Admittedly, true cranks are now rare in universities. But there are a few faculty, mostly relics or showmen, kept on epistemic life-support by students too embarrassed to admit they share their views or too timid to challenge them.   Still, university students are adults, and open to being judged by the company they keep.  But I sometimes wonder—yes, this is paternalistic—whether those who choose to study with anti-vaxxers, homophobes, climate-change-deniers etc. know what they are getting in for, and how they will be judged by the wider world upon graduation.  Is that unfair?  Many German university students who were suck-ups, or simply silent, in the company of  Nazi professors, had to live down the evil they tolerated. Not all of them were themselves anti-Semites.

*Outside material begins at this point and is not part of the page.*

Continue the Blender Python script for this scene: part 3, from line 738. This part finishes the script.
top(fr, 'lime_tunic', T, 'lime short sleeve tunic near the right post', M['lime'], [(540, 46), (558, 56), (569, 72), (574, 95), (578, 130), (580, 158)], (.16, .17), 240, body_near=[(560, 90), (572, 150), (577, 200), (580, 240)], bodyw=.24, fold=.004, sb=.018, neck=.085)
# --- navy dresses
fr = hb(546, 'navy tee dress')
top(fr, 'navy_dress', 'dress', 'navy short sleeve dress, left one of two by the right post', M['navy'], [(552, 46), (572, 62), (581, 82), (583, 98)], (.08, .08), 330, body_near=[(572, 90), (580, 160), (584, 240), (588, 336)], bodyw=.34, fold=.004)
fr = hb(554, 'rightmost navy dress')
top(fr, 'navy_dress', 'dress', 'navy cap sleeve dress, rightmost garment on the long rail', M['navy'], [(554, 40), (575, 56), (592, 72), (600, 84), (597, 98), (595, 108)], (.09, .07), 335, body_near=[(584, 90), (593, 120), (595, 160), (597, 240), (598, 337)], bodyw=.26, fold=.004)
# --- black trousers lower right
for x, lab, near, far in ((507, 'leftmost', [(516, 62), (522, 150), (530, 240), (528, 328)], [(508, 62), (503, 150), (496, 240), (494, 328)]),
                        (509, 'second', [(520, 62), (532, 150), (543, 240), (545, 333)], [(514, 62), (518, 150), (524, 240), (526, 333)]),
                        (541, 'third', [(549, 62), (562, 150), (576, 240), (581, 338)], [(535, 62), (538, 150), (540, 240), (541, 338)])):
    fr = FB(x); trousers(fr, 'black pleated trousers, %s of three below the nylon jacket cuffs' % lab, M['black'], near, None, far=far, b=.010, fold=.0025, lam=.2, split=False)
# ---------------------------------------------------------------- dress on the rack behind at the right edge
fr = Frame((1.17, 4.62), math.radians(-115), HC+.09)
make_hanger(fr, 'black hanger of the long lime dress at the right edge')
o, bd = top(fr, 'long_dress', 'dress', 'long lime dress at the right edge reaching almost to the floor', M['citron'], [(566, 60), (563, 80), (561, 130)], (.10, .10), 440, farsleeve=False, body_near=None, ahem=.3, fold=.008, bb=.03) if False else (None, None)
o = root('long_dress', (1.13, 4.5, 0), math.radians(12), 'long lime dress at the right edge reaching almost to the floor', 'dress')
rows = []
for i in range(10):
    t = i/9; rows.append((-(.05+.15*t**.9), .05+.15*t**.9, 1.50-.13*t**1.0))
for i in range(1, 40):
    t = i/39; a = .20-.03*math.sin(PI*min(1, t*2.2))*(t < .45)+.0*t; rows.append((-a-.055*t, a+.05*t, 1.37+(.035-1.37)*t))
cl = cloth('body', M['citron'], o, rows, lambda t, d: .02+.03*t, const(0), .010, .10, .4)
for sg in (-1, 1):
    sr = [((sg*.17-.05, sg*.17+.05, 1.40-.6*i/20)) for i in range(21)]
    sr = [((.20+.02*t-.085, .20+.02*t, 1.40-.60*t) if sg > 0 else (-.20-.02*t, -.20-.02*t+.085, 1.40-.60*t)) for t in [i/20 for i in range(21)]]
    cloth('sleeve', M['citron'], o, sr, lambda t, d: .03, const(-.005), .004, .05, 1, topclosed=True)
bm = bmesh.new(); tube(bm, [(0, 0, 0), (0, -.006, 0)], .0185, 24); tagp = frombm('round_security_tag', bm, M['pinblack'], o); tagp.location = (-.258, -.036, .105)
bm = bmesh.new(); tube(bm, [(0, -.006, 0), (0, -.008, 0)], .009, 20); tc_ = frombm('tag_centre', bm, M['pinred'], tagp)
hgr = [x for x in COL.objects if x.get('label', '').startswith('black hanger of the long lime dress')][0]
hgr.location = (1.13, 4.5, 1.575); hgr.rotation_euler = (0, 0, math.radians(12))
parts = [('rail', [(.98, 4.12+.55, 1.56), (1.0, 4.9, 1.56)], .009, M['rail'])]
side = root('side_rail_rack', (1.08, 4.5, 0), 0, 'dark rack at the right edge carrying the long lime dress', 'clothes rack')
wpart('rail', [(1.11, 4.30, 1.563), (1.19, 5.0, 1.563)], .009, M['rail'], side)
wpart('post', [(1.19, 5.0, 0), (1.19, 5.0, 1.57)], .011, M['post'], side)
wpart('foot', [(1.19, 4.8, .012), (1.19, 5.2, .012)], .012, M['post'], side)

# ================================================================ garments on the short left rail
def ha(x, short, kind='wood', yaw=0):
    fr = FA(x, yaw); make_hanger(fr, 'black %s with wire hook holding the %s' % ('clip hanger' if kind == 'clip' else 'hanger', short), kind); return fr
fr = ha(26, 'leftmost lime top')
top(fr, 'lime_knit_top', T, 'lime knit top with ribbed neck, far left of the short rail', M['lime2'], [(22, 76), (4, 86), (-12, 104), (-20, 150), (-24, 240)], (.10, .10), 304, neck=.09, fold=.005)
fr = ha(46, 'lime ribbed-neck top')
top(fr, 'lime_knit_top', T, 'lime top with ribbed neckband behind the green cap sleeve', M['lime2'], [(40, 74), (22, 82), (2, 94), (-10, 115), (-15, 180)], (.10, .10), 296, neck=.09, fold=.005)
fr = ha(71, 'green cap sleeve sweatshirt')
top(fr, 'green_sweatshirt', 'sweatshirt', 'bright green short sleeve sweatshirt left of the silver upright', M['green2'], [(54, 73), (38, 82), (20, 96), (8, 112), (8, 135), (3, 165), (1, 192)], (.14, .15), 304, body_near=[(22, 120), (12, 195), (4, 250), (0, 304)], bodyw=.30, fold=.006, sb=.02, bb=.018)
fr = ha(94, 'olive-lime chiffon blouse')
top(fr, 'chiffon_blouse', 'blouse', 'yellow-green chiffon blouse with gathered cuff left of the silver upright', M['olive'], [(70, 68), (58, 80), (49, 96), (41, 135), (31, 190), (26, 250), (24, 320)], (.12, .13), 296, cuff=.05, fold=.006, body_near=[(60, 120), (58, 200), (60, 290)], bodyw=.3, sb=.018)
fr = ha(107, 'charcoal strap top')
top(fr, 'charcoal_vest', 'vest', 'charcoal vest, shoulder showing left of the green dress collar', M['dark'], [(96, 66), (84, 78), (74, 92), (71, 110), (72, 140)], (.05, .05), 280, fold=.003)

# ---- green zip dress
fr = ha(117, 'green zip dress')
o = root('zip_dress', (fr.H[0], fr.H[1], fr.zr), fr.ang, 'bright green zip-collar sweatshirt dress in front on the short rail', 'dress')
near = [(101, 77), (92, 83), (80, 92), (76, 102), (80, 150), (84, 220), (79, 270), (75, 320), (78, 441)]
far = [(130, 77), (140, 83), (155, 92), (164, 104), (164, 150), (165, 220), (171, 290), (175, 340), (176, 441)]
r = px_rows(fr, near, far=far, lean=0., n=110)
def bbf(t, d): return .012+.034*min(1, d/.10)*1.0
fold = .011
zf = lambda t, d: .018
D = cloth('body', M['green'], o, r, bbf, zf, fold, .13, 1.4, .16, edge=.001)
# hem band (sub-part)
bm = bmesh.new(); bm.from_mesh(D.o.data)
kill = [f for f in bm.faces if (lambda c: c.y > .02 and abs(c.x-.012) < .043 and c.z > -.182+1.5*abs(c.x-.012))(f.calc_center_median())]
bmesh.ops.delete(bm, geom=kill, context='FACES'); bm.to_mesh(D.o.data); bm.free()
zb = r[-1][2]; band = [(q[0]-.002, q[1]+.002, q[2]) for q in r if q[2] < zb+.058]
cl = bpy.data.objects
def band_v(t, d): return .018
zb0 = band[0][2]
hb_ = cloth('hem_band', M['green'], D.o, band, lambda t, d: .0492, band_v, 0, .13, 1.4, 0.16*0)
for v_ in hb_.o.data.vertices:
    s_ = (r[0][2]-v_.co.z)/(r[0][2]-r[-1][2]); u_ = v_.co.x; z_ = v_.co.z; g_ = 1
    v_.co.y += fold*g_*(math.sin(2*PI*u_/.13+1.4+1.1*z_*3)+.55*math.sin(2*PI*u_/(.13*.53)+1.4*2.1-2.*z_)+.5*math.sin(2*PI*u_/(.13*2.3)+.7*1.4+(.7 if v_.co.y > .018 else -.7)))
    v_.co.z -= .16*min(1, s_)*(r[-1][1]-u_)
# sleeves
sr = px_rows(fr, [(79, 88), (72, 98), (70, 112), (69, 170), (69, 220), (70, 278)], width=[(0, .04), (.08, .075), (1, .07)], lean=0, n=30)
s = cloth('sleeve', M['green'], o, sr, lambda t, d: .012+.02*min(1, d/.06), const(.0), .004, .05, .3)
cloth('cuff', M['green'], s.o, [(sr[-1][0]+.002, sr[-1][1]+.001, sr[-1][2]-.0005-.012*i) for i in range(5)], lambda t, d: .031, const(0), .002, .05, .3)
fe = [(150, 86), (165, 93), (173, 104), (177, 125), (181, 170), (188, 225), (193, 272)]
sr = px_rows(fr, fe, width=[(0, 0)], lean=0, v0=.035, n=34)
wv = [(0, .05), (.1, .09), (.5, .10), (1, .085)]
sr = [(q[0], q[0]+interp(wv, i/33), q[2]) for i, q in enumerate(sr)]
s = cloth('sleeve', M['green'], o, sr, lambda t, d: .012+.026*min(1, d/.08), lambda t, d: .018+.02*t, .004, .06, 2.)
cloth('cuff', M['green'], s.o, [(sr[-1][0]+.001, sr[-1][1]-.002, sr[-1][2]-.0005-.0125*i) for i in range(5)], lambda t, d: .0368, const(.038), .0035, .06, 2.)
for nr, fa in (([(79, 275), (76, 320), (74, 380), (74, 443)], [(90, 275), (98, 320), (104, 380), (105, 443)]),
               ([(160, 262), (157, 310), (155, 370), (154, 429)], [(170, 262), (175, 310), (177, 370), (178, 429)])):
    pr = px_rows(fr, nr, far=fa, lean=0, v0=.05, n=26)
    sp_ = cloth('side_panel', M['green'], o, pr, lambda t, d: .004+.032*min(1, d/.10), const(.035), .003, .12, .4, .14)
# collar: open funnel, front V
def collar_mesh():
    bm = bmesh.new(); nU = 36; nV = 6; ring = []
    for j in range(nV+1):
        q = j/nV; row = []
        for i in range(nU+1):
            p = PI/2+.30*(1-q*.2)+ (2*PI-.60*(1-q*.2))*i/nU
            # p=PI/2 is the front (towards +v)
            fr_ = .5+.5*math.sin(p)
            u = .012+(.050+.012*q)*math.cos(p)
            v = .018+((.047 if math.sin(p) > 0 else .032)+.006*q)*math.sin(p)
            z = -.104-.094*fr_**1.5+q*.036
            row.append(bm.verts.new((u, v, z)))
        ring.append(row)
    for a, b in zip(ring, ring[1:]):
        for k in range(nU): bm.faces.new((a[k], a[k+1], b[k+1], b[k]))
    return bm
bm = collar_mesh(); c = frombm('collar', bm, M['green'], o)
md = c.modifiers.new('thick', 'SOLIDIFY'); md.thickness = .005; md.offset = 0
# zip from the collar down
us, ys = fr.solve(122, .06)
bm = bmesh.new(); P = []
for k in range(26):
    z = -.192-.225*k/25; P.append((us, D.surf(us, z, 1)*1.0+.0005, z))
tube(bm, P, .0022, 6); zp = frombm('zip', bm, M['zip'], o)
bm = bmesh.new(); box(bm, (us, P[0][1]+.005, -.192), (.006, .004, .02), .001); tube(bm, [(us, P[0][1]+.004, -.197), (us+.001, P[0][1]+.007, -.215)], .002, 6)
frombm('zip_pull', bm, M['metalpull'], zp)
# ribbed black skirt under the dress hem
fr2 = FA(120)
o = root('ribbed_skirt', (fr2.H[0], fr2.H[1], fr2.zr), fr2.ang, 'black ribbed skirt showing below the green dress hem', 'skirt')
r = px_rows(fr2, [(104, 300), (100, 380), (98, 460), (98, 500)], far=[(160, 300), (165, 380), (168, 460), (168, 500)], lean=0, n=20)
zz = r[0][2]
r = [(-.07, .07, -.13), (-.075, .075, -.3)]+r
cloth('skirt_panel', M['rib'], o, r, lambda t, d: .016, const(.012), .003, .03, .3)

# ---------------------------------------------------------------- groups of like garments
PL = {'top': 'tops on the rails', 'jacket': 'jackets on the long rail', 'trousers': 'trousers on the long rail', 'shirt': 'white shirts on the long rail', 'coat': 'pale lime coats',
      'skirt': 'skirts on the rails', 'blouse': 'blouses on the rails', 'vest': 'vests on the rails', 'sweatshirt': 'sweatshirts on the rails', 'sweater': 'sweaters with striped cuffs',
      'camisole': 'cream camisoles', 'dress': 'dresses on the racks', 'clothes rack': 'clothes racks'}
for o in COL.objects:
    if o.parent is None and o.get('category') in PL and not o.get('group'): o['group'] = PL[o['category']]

What of autonomous student organizations? They need not, and often do not, share a university’s core functions.  They may revel in foolishness and incompetence, if they wish. The Oxford Union, contrary to what many think, is no part of Oxford University.  It is a private club that sometimes gets its kicks, and its clicks, by inviting ludicrous, incompetent, narcissists to ‘debate’ serious issues.  Being sited at Oxford, it tends to get press. The  Union’s invitations have often been discouraging—a terrible waste for such a distinguished club. But I am not a member of the Union; so its doings are of no concern to me.  On the other hand, the Apollo University Lodge (of which I am a member) is Oxford’s 200-year-old Freemasons’ Lodge.  (It counted Oscar Wilde among its more illustrious members.)   Apollo, too, is just a private club.  But as a member I feel a personal obligation to ensure that idiots, homophobes, and racists are neither members nor speakers. Interestingly, at Apollo, in contrast to the Union, this has rarely been an issue.  But then Freemasonry defends Enlightenment values, and is universal in aspiration.   No wonder the Nazis, and Stalin, repressed it.